La chasse aux pirates n’a rien donné pendant dix ans. Tous ces services ne servent pas vraiment à grand-chose, mais ce que je vois et ce qui m’inquiète un peu c’est que cette fusion annonce que le CSA souhaite désormais se positionner sur la régulation d’Internet, sur la régulation des réseaux sociaux. L’un des derniers acteurs, enfin un des derniers membres qui est Benoît Loutrel, qui était précédemment chez Google et à l’Arcep, s’est aussi positionné dans la fameuse mission Facebook pour réguler les réseaux sociaux.
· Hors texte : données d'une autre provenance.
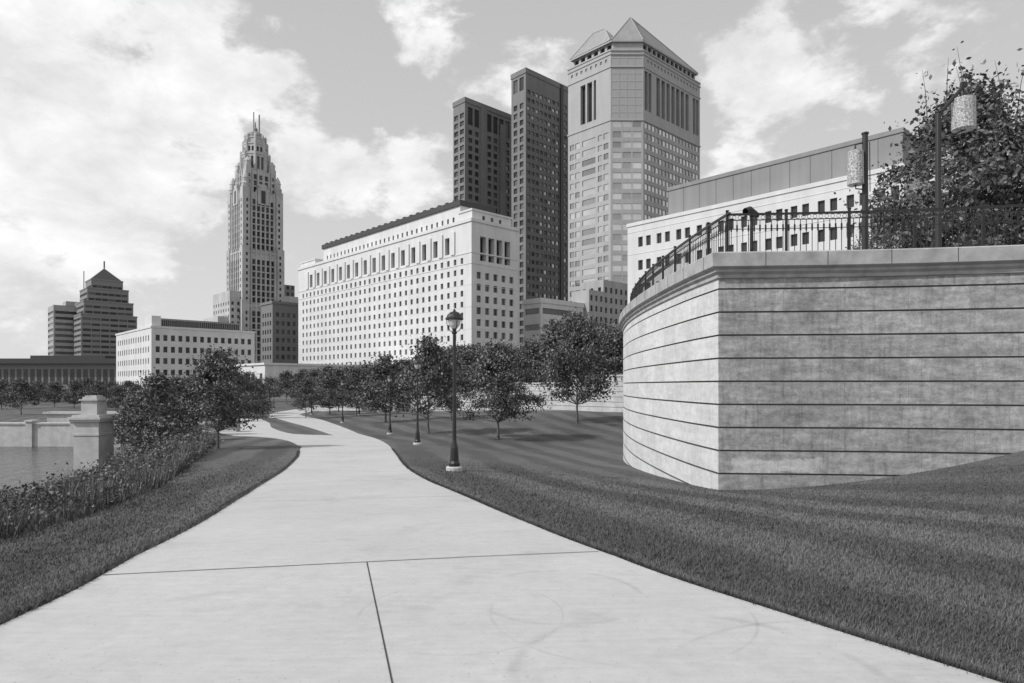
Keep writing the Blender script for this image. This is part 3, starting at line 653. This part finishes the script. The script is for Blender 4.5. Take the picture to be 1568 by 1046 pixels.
# chamfered granite tower with pyramidal crown
b_=MB(); A_=np.array((41.2,273.));B_=np.array((54.9,273.)); P2_=B_+Ru*44.5; P3_=P2_+Lu*27; P5_=A_+Lu*23.7
poly=[A_,B_,P2_,P3_,P5_]; ZB=142
fl=rows(2,26,4.3,2.5)
rc1=even(16,44.5,2.2,.8)
rightz=[(-4,116,rc1,fl,.3,(1,2,2)),(116,136,rc1[:2]+even(7,44.5,2.7,9)+rc1[-2:],[(117,133.5)],1.8,(4,)),(136,ZB,even(16,44.5,1.2,2),[(137.3,138.6)],.3,(1,))]
frontz=[(-4,112,even(3,13.7,3.6,.6),fl,.3,(2,2,1)),(112,ZB,even(4,13.7,3.1,.3),rows(112.6,9,3.25,2.95),.08,(5,))]
leftz=[(-4,108,[(1.0,3.6),(4.2,6.8),(8.2,15.6),(16.9,19.3),(20.0,22.6)],fl,.3,(2,1,2)),(108,113,[],[]),(113,134,[(7.2,10.0),(10.9,13.7),(14.6,15.9)],[(115,132)],1.6,(4,)),(134,ZB,even(8,23.7,1.2,1),[(137.3,138.6)],.3,(1,))]
body(b_,poly,-4,ZB,{0:frontz,1:rightz,4:leftz})
for z_ in (112.2,134.5,139.8,141.4): band(b_,poly,z_,z_+.6,.3)
cen=np.mean(np.array(poly),axis=0)
gal=[cen+(p_-cen)*.92 for p_ in poly]; body(b_,gal,ZB+.6,ZB+3.6,{1:[(ZB+.6,ZB+3.6,even(12,np.linalg.norm(gal[2]-gal[1]),2.6),[(ZB+.8,ZB+3.3)],.8,(4,))],4:[(ZB+.6,ZB+3.6,even(6,np.linalg.norm(gal[4]-gal[0]),2.4),[(ZB+.8,ZB+3.3)],.8,(4,))]})
eave=[cen+(p_-cen)*.97 for p_ in poly]; band(b_,eave,ZB+3.6,ZB+4.3,0)
z0=ZB+4.3; e0,e1,e2,e3,e4=eave
m1=np.array((51.0,281.5)); m2=m1+Ru*5; zt=160.2
def fc(pts): b_.face([(*p_,z_) for p_,z_ in pts],3)
fc([(e0,z0),(e1,z0),(m1,zt)]); fc([(e1,z0),(e2,z0),(m2,zt-.6),(m1,zt)]); fc([(e2,z0),(e3,z0),(m2,zt-.6)]); 
bk=e0+Lu*11+Ru*13; fc([(e0,z0),(m1,zt),(bk,z0)]); fc([(bk,z0),(m1,zt),(m2,zt-.6),(e3,z0)])
n1_=np.array((40.8,287.5)); n2_=np.array((36.2,290.5)); zl=158.6
q0,q1,q2,q3=e0-Ru*.2+Lu*.6,e0+Ru*14,e4+Ru*14,e4
z0b=z0+.1
fc([(q0,z0b),(q1,z0b),(n1_,zl)]); fc([(q1,z0b),(q2,z0b),(n2_,zl-.4),(n1_,zl)]); fc([(q2,z0b),(q3,z0b),(n2_,zl-.4)]); fc([(q3,z0b),(q0,z0b),(n1_,zl),(n2_,zl-.4)])
for a,c_ in (((*e0,z0),(*m1,zt)),((*e1,z0),(*m1,zt)),((*e2,z0),(*m2,zt-.6)),((*q0,z0b),(*n1_,zl)),((*q3,z0b),(*n2_,zl-.4)),((*m1,zt),(*m2,zt-.6)),((*n1_,zl),(*n2_,zl-.4))): b_.tube([a,c_],.28,5,0)
b_.obj('chamfered_granite_tower',[W4,GM,GL,RL,G3,mat('granite_panel',.36,noise=.06)])

b_=MB(); P=rect((.044*240,240),24,9); body(b_,P,-4,33.5,{0:[(-4,33.5,even(1,24,22),rows(4,5,6,2.2))],3:[(-4,33.5,even(1,9,7.5),rows(4,5,6,2.2))]}); band(b_,P,32,33.8,.3); b_.obj('banded_office_block',[W1,G2,GM,RL])
b_=MB(); P=rect((.118*255,255),9,9); body(b_,P,-4,39,{0:[(-4,39,even(3,9,1.4),rows(2,9,4.1,2.2))]}); P=rect((.14*262,262),30,12); body(b_,P,-4,44,{0:[(-4,44,even(9,30,1.5),rows(2,10,4.1,2.2))],3:[(-4,44,even(3,12,1.5),rows(2,10,4.1,2.2))]}); b_.obj('grey_office_block',[W2,G1,G3,RF])

# long white building on the right
b_=MB(); C=np.array((67.2,112.)); P=rect(C,20,58.2)
cp=[]
for i in range(11):
    a=3+i*5.1; cp+= [(a,a+1.3),(a+2.2,a+3.5)]
body(b_,P,-4,39.4,{3:[(-4,31.5,cp,rows(0.9,6,5.5,2.3),.5),(31.5,39.4,cp,[(33.8,36.1)],.5)]})
band(b_,P,38.9,39.7,.2)
for z_ in (32.2,37.4): band(b_,P,z_,z_+.12,.06)
C2=C+Lu*1.0+Ru*3.0; P2=rect(C2,16,48); body(b_,P2,39.7,46.6,{},wm=4)
band(b_,P2,46.1,46.9,.2,4)
for k in range(13): o=C2+Lu*k*4; b_.obox(o,Lu,-Ru,-.06,.06,0,.04,39.7,46.1,5)
b_.obj('long_white_building',[W1,G1,G3,RL,W6,mat('panel_joint',.15)])

# ------------------------------------------------------------------ sky / sun
Sd=Vector((-.68,-.32,.66)).normalized()
wd_=bpy.data.worlds.new('World'); sc.world=wd_; wd_.use_nodes=True; nt=wd_.node_tree; g=NG(nt)
try: wd_.cycles.sampling_method='MANUAL'; wd_.cycles.sample_map_resolution=256
except Exception: pass
bg=nt.nodes['Background']; bg.inputs['Strength'].default_value=.12
sky=g.n('ShaderNodeTexSky'); sky.sky_type='NISHITA'; sky.sun_disc=False; sky.sun_elevation=math.asin(Sd.z); sky.sun_rotation=math.atan2(Sd.x,Sd.y); sky.air_density=1; sky.dust_density=1.5
bw=g.n('ShaderNodeRGBToBW'); g.L(sky.outputs[0],bw.inputs[0])
D_=g.n('ShaderNodeTexCoord').outputs['Generated']
nz=g.n('ShaderNodeVectorMath',operation='NORMALIZE'); g.L(D_,nz.inputs[0]); D_=nz.outputs[0]
dm=g.mapv(D_,scale=(1,1,1.7))
nA=g.noise(dm,6.5,6,.60,.15); nB=g.noise(g.mapv(D_,scale=(1,1,1.7),loc=(3,1,2)),15,5,.62,.1)
f=g.math('ADD',g.math('MULTIPLY',nA,1.5),g.math('MULTIPLY',nB,.5))
bl=[(150,130,.17,.24),(20,60,.2,.16),(40,250,.15,.18),(60,330,.14,.10),(240,290,.13,.10),(345,70,.08,.2),(455,160,.06,.26),(500,262,.07,.30),(590,268,.07,.30),(650,270,.06,.24),(430,250,.07,.12),(820,115,.06,.28),(650,30,.06,.16),(1150,185,.08,.22),(1220,60,.12,.12),(1320,30,.13,.12),(1310,180,.04,.2),(250,420,.10,.10),(120,420,.12,.10)]
tot=None
for px,py,rad,am in bl:
    v=Vector(((px-784)/1000,1,(590-py)/1000)).normalized()
    dt=g.n('ShaderNodeVectorMath',operation='DOT_PRODUCT'); g.L(D_,dt.inputs[0]); dt.inputs[1].default_value=v
    e=g.mr(dt.outputs['Value'],math.cos(rad*1.3),1,0,am,True); tot=e if tot is None else g.math('ADD',tot,e)
sepd=g.n('ShaderNodeSeparateXYZ'); g.L(D_,sepd.inputs[0])
f=g.math('ADD',f,tot)
cloud=g.mr(f,1.10,1.34,0,1,True)
cb=g.mr(g.noise(dm,9,5,.62,.2),.32,.66,6.3,8.4)
hz=g.mr(sepd.outputs[2],0,.55,6.3,4.75)
base=g.math('ADD',g.math('MULTIPLY',bw.outputs[0],.2),g.math('MULTIPLY',hz,.84))
mx=g.n('ShaderNodeMix'); mx.data_type='FLOAT'; g.L(cloud,mx.inputs[0]); g.L(base,mx.inputs[2]); g.L(cb,mx.inputs[3])
g.L(mx.outputs[0],bg.inputs['Color'])
sl=bpy.data.lights.new('sun','SUN'); sl.energy=3.2; sl.angle=math.radians(.6); sl.color=(1,1,1)
so=link(bpy.data.objects.new('sun',sl)); so.rotation_euler=Sd.to_track_quat('Z','Y').to_euler()

# ------------------------------------------------------------------ camera
cam=bpy.data.cameras.new('camera'); co=link(bpy.data.objects.new('camera',cam)); co.location=(0,0,1.6); co.rotation_euler=(math.pi/2,0,0)
cam.sensor_width=36; cam.lens=36*1000/1568; cam.shift_y=67/1568; cam.clip_end=8000; cam.clip_start=.05
sc.camera=co
sc.view_settings.view_transform='Standard'; sc.view_settings.look='None'; sc.view_settings.exposure=0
Donc on sent qu’entre la CNIL, entre l’Arcep, entre désormais cette nouvelle entité qui va regrouper l’Hadopi et le CSA, tout le monde essaye de dire « c’est moi qui vais réguler l’Internet », mais on oublie la question principale : comment stimuler les industries culturelles et comment être certain que les industries culturelles, en France, dans le monde numérique qui vient, soient encore financées.
Delphine Sabattier : Et puis on ne pas pas comparer Internet par exemple aux médias télévisuels. Ça reste un espace ouvert, à priori, en tout cas on espère ce que ça le restera en France.
Tariq Krim : Espérons-le.
Delphine Sabattier : Pour préciser quand même, peut-être que c’est une piste intéressante, l’Hadopi, à travers l’Arcom, a décidé de plutôt mettre l’accent sur les sites de diffusion de contenus pirates, d’ailleurs plutôt sur les diffusions d’événements sportifs, sans doute les matches de foot, mais ça n’enlèvera pas cette réponse graduée, elle continuera à subsister, donc pas trop de changement finalement.
Merci beaucoup Tariq Krim. On devait avoir un deuxième débriefer pour aller plus en profondeur sur Windows 11, on le fera un autre jour dans SMART TECH, c’est promis.
Merci Tariq Krim, entrepreneur, fondateur Polite. Je vous donne rendez-vous juste après la pause pour la grande interview de Benoît Vieubled de Shopify, on va parler du futur du e-commerce.